Das Pendant dieses Kampfes im Großen finden wir im Kleinen in den sozialen Konflikten der
Gegenwart. Dabei spielt die Wissenschaft, wenigstens soweit sie die öffentliche Meinung bestimmt,
eine beschämende Rolle, indem sie der Politik und der Wirtschaft kein brauchbares reproduktionstheoretisch
begründetes Handwerkzeug liefert. Bei den Ärmsten in Deutschland wird über zwei
Euro mehr oder weniger pro Stunde als Minimum unwürdig, ja schamlos debattiert, für die Großverdiener
aber gibt es nach oben keine Grenze. 10 Euro als Minimum bringen angeblich den ökonomischen
Kollaps; 500 Euro pro Stunde und mehr bei Jahresverdiensten über 1 Million dagegen sollen
kein Problem sein? Deutschland braucht wesentlich höhere Mindestlöhne auf Kosten von Großeinkommen.
Diese wären nach oben zu begrenzen. Möglicherweise bei dem Gehalt unserer Bundes9
kanzlerin in Höhe von angeblich 15.000 Euro monatlich. Das wären bei 20 Arbeitstagen á acht Stunden
rund 94 Euro, bei einem Fünfzehn-Stundentag immer noch 50 Euro pro Stunde. Etwa durch solche
Beschneidung großer Einkommen ließe sich der ökonomische Kreislauf von Produktion, Zirkulation
und Verbrauch störungsfrei gestalten und eine „gerechte“, den ökonomischen Erfordernissen
entsprechende Verteilung des geschaffenen Reichtums herbeiführen. (Ähnliche Gedanken äußerte
übrigens schon Alt-Bundeskanzler Helmut Schmidt vor Jahren.) Denn die hohen, durch wuchernden
Wildwuchs den realen Bedarf übersteigenden Einkommen gehen genauso in die Kosten ein wie die
niedrigsten, über die allein heute debattiert wird. Und sie werden zu einem erheblichen Teil von
ihren Besitzern nicht regelmäßig wieder ausgegeben und verbraucht, sondern als Finanzmittel meist
auf Dauer geparkt, gegen Rendite verliehen. Ja, wir brauchen Marktwirtschaft, denn ohne ein hohes
Maß an Eigen- und Einzelverantwortung und entsprechender Entscheidungskompetenz geht es
nicht. Aber ihr müssen Grenzen gesetzt werden, auch hinsichtlich der Löhne und Gehälter, nach unten
und nach oben. Gewiss, das setzt ein Umdenken, eine andere, durchaus nicht neue Betrachtungsweise
von Wirtschaft und Gesellschaft voraus. Es gab sie schon einmal, wenngleich als Zerrbild.

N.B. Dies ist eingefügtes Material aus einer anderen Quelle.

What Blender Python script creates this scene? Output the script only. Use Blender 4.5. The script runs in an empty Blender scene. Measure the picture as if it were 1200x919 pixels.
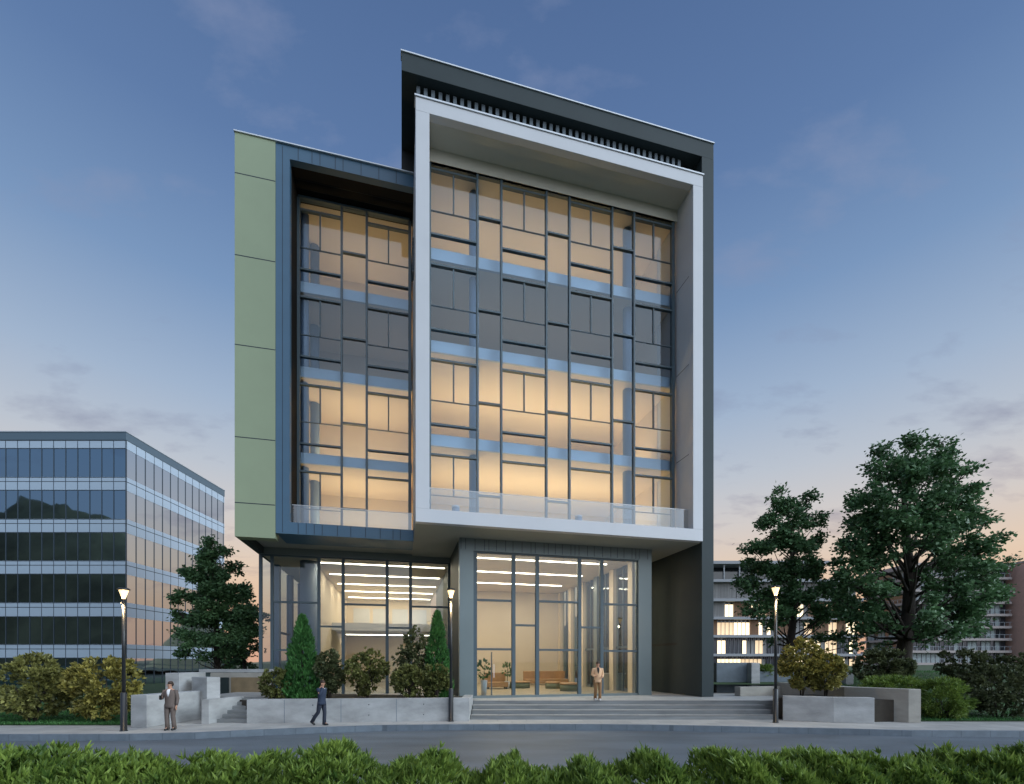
import bpy, bmesh, math, random
import numpy as np
from mathutils import Vector, Matrix
R = math.radians
rnd = random.Random(7)
sc = bpy.context.scene
C = sc.collection
EYE = 2.45
F = 544.0          # focal length of the photograph in its own pixels
S = 1.11

# ------------------------------------------------------------------ camera
cam = bpy.data.cameras.new('camera')
cam.sensor_width = 36.0
cam.lens = 36.0 * F / 1200
cam.shift_y = (776 - 459.5) / 1200
cam.clip_end = 6000
co = bpy.data.objects.new('camera', cam)
co.location = (0, 0, EYE)
co.rotation_euler = (R(90), 0, 0)
C.objects.link(co)
sc.camera = co

# ------------------------------------------------------------------ world
SUN_EL, SUN_AZ = R(24), math.atan2(0.90, -0.42)    # azimuth from +Y towards +X
w = bpy.data.worlds.new('World'); sc.world = w
w.use_nodes = True
nt = w.node_tree; N = nt.nodes; Lk = nt.links
N.clear()
def nn(kind, **kw):
    n = N.new(kind)
    for k, v in kw.items(): setattr(n, k, v)
    return n
out = nn('ShaderNodeOutputWorld')
tc = nn('ShaderNodeTexCoord')
sep = nn('ShaderNodeSeparateXYZ'); Lk.new(tc.outputs['Generated'], sep.inputs[0])
def lin(c):
    return tuple((x/255/12.92 if x/255 <= 0.04045 else ((x/255+0.055)/1.055)**2.4) for x in c) + (1,)
ramp = nn('ShaderNodeValToRGB')
Lk.new(sep.outputs['Z'], ramp.inputs[0])
stops = [(0.0, (226,176,150)), (0.10, (236,194,160)), (0.17, (236,210,186)), (0.26, (216,210,208)), (0.34, (194,202,214)),
         (0.44, (166,186,212)), (0.57, (126,156,196)), (0.70, (98,128,174)), (0.84, (82,110,156)), (1.0, (66,90,136))]
el = ramp.color_ramp.elements
el[0].position = stops[0][0]; el[0].color = lin(stops[0][1])
el[1].position = 1.0; el[1].color = lin(stops[-1][1])
for p, c in stops[1:-1]:
    e = el.new(p); e.color = lin(c)
# clouds: thin wisps mapped on a plane above
zz = nn('ShaderNodeMath', operation='ADD'); zz.inputs[1].default_value = 0.22; Lk.new(sep.outputs['Z'], zz.inputs[0])
dv = nn('ShaderNodeVectorMath', operation='DIVIDE'); Lk.new(tc.outputs['Generated'], dv.inputs[0]); Lk.new(zz.outputs[0], dv.inputs[1])
mp = nn('ShaderNodeMapping'); mp.inputs['Scale'].default_value = (1.5, 2.6, 1.0); mp.inputs['Location'].default_value = (3.3, 1.7, 0)
Lk.new(dv.outputs[0], mp.inputs[0])
nz = nn('ShaderNodeTexNoise'); nz.inputs['Scale'].default_value = 2.6; nz.inputs['Detail'].default_value = 7; nz.inputs['Roughness'].default_value = 0.58
Lk.new(mp.outputs[0], nz.inputs['Vector'])
mr = nn('ShaderNodeMapRange'); mr.inputs['From Min'].default_value = 0.54; mr.inputs['From Max'].default_value = 0.78
mr.inputs['To Max'].default_value = 0.55
Lk.new(nz.outputs['Fac'], mr.inputs['Value'])
cr = nn('ShaderNodeValToRGB'); Lk.new(sep.outputs['Z'], cr.inputs[0])
cr.color_ramp.elements[0].position = 0.10; cr.color_ramp.elements[0].color = lin((140,116,134))
cr.color_ramp.elements[1].position = 0.65; cr.color_ramp.elements[1].color = lin((150,160,190))
e = cr.color_ramp.elements.new(0.38); e.color = lin((122,128,160))
# away from the sunset the horizon stays a cool pale blue
rb2 = nn('ShaderNodeValToRGB'); Lk.new(sep.outputs['Z'], rb2.inputs[0])
rb2.color_ramp.elements[0].position = 0.0; rb2.color_ramp.elements[0].color = lin((178,176,196))
rb2.color_ramp.elements[1].position = 1.0; rb2.color_ramp.elements[1].color = lin((66,90,136))
for p_, c_ in ((0.2,(176,190,214)),(0.45,(150,178,214)),(0.75,(96,128,182))):
    e = rb2.color_ramp.elements.new(p_); e.color = lin(c_)
my = nn('ShaderNodeMapRange'); my.inputs['From Min'].default_value = 0.35; my.inputs['From Max'].default_value = -0.35; Lk.new(sep.outputs['Y'], my.inputs['Value'])
mb0 = nn('ShaderNodeMixRGB'); Lk.new(my.outputs[0], mb0.inputs[0]); Lk.new(ramp.outputs[0], mb0.inputs[1]); Lk.new(rb2.outputs[0], mb0.inputs[2])
mx = nn('ShaderNodeMixRGB'); Lk.new(mr.outputs[0], mx.inputs[0]); Lk.new(mb0.outputs[0], mx.inputs[1]); Lk.new(cr.outputs[0], mx.inputs[2])
b1 = nn('ShaderNodeBackground'); Lk.new(mx.outputs[0], b1.inputs[0]); b1.inputs[1].default_value = 0.92
sky = nn('ShaderNodeTexSky', sky_type='NISHITA'); sky.sun_disc = False
sky.sun_elevation = R(3); sky.sun_rotation = math.atan2(0.97, -0.26)
b2 = nn('ShaderNodeBackground'); Lk.new(sky.outputs[0], b2.inputs[0]); b2.inputs[1].default_value = 0.005
# broad sky glow added out of view, behind right, to brighten the fronts
vd = nn('ShaderNodeVectorMath', operation='DOT_PRODUCT'); Lk.new(tc.outputs['Generated'], vd.inputs[0])
vd.inputs[1].default_value = (math.sin(SUN_AZ)*math.cos(SUN_EL), math.cos(SUN_AZ)*math.cos(SUN_EL), math.sin(SUN_EL))
g1 = nn('ShaderNodeMapRange', interpolation_type='SMOOTHSTEP'); g1.inputs['From Min'].default_value = 0.1; g1.inputs['From Max'].default_value = 1.0; Lk.new(vd.outputs['Value'], g1.inputs['Value'])
g2 = nn('ShaderNodeMapRange', interpolation_type='SMOOTHSTEP'); g2.inputs['From Min'].default_value = 0.40; g2.inputs['From Max'].default_value = -0.30; Lk.new(sep.outputs['Y'], g2.inputs['Value'])
g4 = nn('ShaderNodeMapRange', interpolation_type='SMOOTHSTEP'); g4.inputs['From Min'].default_value = -0.02; g4.inputs['From Max'].default_value = 0.12; Lk.new(sep.outputs['Z'], g4.inputs['Value'])
g3 = nn('ShaderNodeMath', operation='MULTIPLY'); Lk.new(g1.outputs[0], g3.inputs[0]); Lk.new(g2.outputs[0], g3.inputs[1])
g5 = nn('ShaderNodeMath', operation='MULTIPLY'); Lk.new(g3.outputs[0], g5.inputs[0]); Lk.new(g4.outputs[0], g5.inputs[1])
g6 = nn('ShaderNodeMath', operation='MULTIPLY'); Lk.new(g5.outputs[0], g6.inputs[0]); g6.inputs[1].default_value = 1.65
b3 = nn('ShaderNodeBackground'); b3.inputs[0].default_value = (0.88, 0.95, 1.0, 1); Lk.new(g6.outputs[0], b3.inputs[1])
ad0 = nn('ShaderNodeAddShader'); Lk.new(b1.outputs[0], ad0.inputs[0]); Lk.new(b3.outputs[0], ad0.inputs[1]); b1 = ad0
ad = nn('ShaderNodeAddShader'); Lk.new(b1.outputs[0], ad.inputs[0]); Lk.new(b2.outputs[0], ad.inputs[1])
Lk.new(ad.outputs[0], out.inputs[0])

# ------------------------------------------------------------------ sun: broad after-glow from the front right
sl = bpy.data.lights.new('sun', 'SUN'); sl.energy = 1.6; sl.angle = R(20); sl.color = (0.72, 0.87, 1.0)
so = bpy.data.objects.new('sun', sl); C.objects.link(so)
d = Vector((math.sin(SUN_AZ)*math.cos(SUN_EL), math.cos(SUN_AZ)*math.cos(SUN_EL), math.sin(SUN_EL)))
LAZ = math.atan2(0.97, -0.26); d = Vector((math.sin(LAZ)*math.cos(SUN_EL), math.cos(LAZ)*math.cos(SUN_EL), math.sin(SUN_EL)))
so.rotation_euler = d.to_track_quat('Z', 'Y').to_euler(); so.location = (30, -20, 40)

sc.view_settings.view_transform = 'Standard'; sc.view_settings.look = 'None'
sc.view_settings.exposure = 0; sc.view_settings.gamma = 1; sc.view_settings.use_curve_mapping = False
sc.render.engine = 'CYCLES'
sc.cycles.use_denoising = True
sc.cycles.max_bounces = 8; sc.cycles.diffuse_bounces = 4; sc.cycles.glossy_bounces = 4
sc.cycles.transparent_max_bounces = 24; sc.cycles.sample_clamp_indirect = 4
sc.cycles.caustics_reflective = False; sc.cycles.caustics_refractive = False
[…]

Diese unglückliche Erscheinung aus der Vergangenheit darf in der Gegenwart den Blick auf
das Wesentliche der Sache nicht trüben und schon gar nicht blind machen für das künftig Erforderliche.

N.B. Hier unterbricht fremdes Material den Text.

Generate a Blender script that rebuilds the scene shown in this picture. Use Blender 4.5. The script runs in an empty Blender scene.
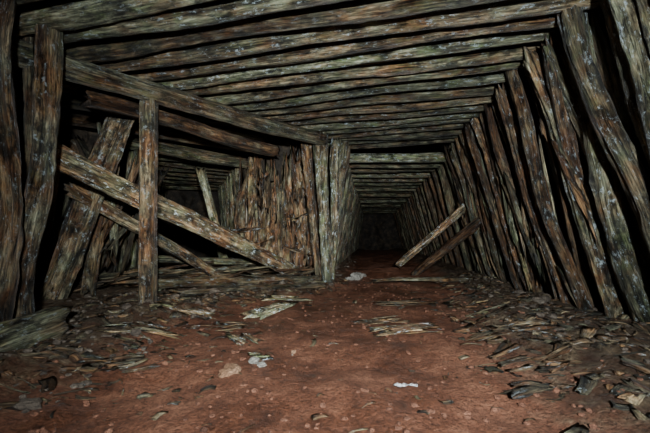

Denn das Ökonomische der Angelegenheit ist die eine Seite der Medaille, das Politische
die andere. Die jüngsten Ereignisse um Deutschland herum zeigen, wie sehr der soziale
Frieden in Gefahr ist, auch in Deutschland. Wir sind ja nicht besser als die anderen, sondern
ebenso verschuldet und leben ebenso auf Kredit. – Mit dem Unterschied allerdings, dass „die
Märkte“ uns noch Kredit geben, weil sie nicht wissen, wohin sonst mit ihrem Geld, und weil sie
von dem trügerischen Glauben beseelt sind, wir würden, anders als die anderen da im Süden,
immer unsere Schulden begleichen können. Es ist der Glaube, die unbedingte Hoffnung von
Wucherern auf die Selbstvermehrung ihres Geldes.